This morning I decided to go backward in history searching for the last time our current t-square was in effect. It took me a while, but eventually (fact check me in case I’m wrong) I found the year 545 AD. Since in my opinion this Jupiter/Saturn/Neptune t-square has had a lot to do with conflicting religious, philosophical, and political values I began searching for anything I could that might somehow provide us with an archetypal or thematic bridge between then and now.
Here is what I found…
* Perhaps most strikingly a number of sources I found online (though there are definitely conflicting claims on the web) date this year as the year the prophet Muhammad’s father was born. Obviously this theme is clearly connected to much of what’s going on in the world today, especially regarding religious extremism in the middle east.

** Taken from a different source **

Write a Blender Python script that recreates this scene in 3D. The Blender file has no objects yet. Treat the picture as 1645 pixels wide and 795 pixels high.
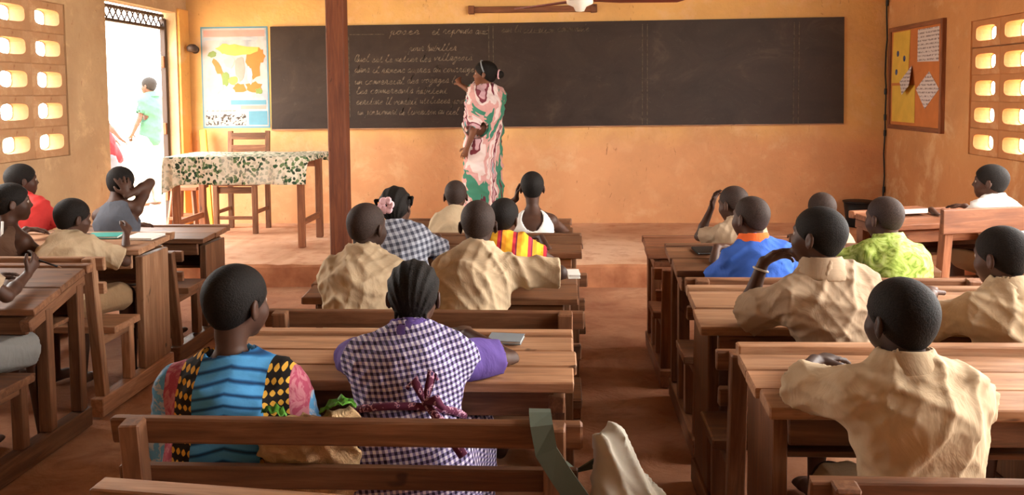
import bpy, bmesh, math, random
import numpy as np
from mathutils import Matrix, Vector, Euler

scene = bpy.context.scene
COL = scene.collection
R = math.radians
random.seed(7)

# ------------------------------------------------------------------ camera
cam_d = bpy.data.cameras.new('camera')
cam_d.sensor_width = 36.0
cam_d.lens = 1450.0 / 1645.0 * 36.0
cam_d.shift_y = -150.5 / 1645.0          # the photograph is the lower part of a 3:2 frame
cam_d.clip_start = 0.05
cam = bpy.data.objects.new('camera', cam_d); COL.objects.link(cam)
_y, _p, _r = R(3.1), R(3.8), R(0.5)
_fw = Vector((-math.sin(_y) * math.cos(_p), math.cos(_y) * math.cos(_p), -math.sin(_p)))
_r0 = Vector((math.cos(_y), math.sin(_y), 0)); _u0 = _r0.cross(_fw)
_rt = _r0 * math.cos(_r) - _u0 * math.sin(_r)
_up = _u0 * math.cos(_r) + _r0 * math.sin(_r)
cam.matrix_world = Matrix(((_rt.x, _up.x, -_fw.x, 0), (_rt.y, _up.y, -_fw.y, 0), (_rt.z, _up.z, -_fw.z, 1.46), (0, 0, 0, 1)))
scene.camera = cam

# ------------------------------------------------------------------ world, sun, daylight openings, exposure
world = bpy.data.worlds.new('sky'); scene.world = world; world.use_nodes = True
bg = world.node_tree.nodes['Background']
bg.inputs['Color'].default_value = (1.0, 0.965, 0.91, 1)
bg.inputs['Strength'].default_value = 8.0
sun_d = bpy.data.lights.new('sun', 'SUN'); sun_d.energy = 4.0; sun_d.angle = R(1.0); sun_d.color = (1.0, 0.93, 0.82)
sun = bpy.data.objects.new('sun', sun_d); COL.objects.link(sun)
sun.rotation_euler = Vector((-0.30, 0.22, -0.93)).to_track_quat('-Z', 'Y').to_euler()
def portal(name, loc, size, face):
    d = bpy.data.lights.new(name, 'AREA'); d.shape = 'RECTANGLE'; d.size, d.size_y = size
    d.cycles.is_portal = True
    o = bpy.data.objects.new(name, d); COL.objects.link(o); o.location = loc
    o.rotation_euler = Vector(face).to_track_quat('-Z', 'Z').to_euler()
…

* The famous Irish monastery Clonmacnoise was built and established between 544 and 545. The monastery was to become “a major centre of religion, learning, craftsmanship, and trade by the 9th century,” according to Wikipedia! What’s perhaps most interesting is that the famous monastery was founded by a very young person named Saint Ciaran of Clonmacnoise, who died of a plague shortly after the monastery was built. Today the ruins of the monastery have been used to hold a large catholic youth festival. These themes fit very clearly with the generational elements of the Saturn/Jupiter, in addition to the saintly and imaginative qualities of Neptune.
* The emperor Justinian mustered a large army to confront the Persians in 544 and finally a peace treaty was formed between the two sides in 545. During this same time there was also a widespread plague that had major financial and agricultural implications, and Justinian was apparently dealing with simultaneous uprisings from various ares of the empire (again I found some conflicting dates/sources but most involved the year 545).
* According to several sources, the Synod of Brefi was held by the church in 545 in order to condemn the Pelagian heresy, which was the belief that original sin did not stain human nature and that free will is still capable of choosing good, or finding salvation, without divine aid. Interestingly, Pelagius himself rejected many of the beliefs associated with his name. However, Pelagius was also defending the inherent dignity of the flesh or the human condition. These exact kinds of doctrinal disputes as well as the issues of heresy, witch hunts, what is pure or impure, debates about free will or original doctrines versus modern deviations from traditional dogma are all part of many of the present debates we’re seeing today within astrology, religion, politics, etc. (Again the sources on most of these events are hard to verify, so I take this only as a very loose exercise in archetypal detective work)
There are probably lots of other interesting historical facts we could dig up to gain more insight into the mutable t-square, but in some ways the point of this kind of research goes beyond the thematic connections we make. The research itself is valuable because it reminds us of the timelessness of time itself. This kind of digging into the planetary past reminds us that we are living through time as much as we are bound by it. Time is cyclical as much as it is progressive or linear. Progress on any level is in some ways a delusion, just as we don’t meditate to “get somewhere” or “obtain something” in some literal sense. Archetypal research, for me, is therefore like a deep breathing exercise. It’s about opening a kind of visual apparatus, a form of insight that looks backward and forward simultaneously, until we arrive again to the moving center, the non literal nexus. The heavenly sphere, not necessarily the actual body, of the Sun.
Prayer: The center is not literally a center, the past is not literally in the past, and the future is not literally in front of us…help us to see through time…as though by a ray of light we see the sky.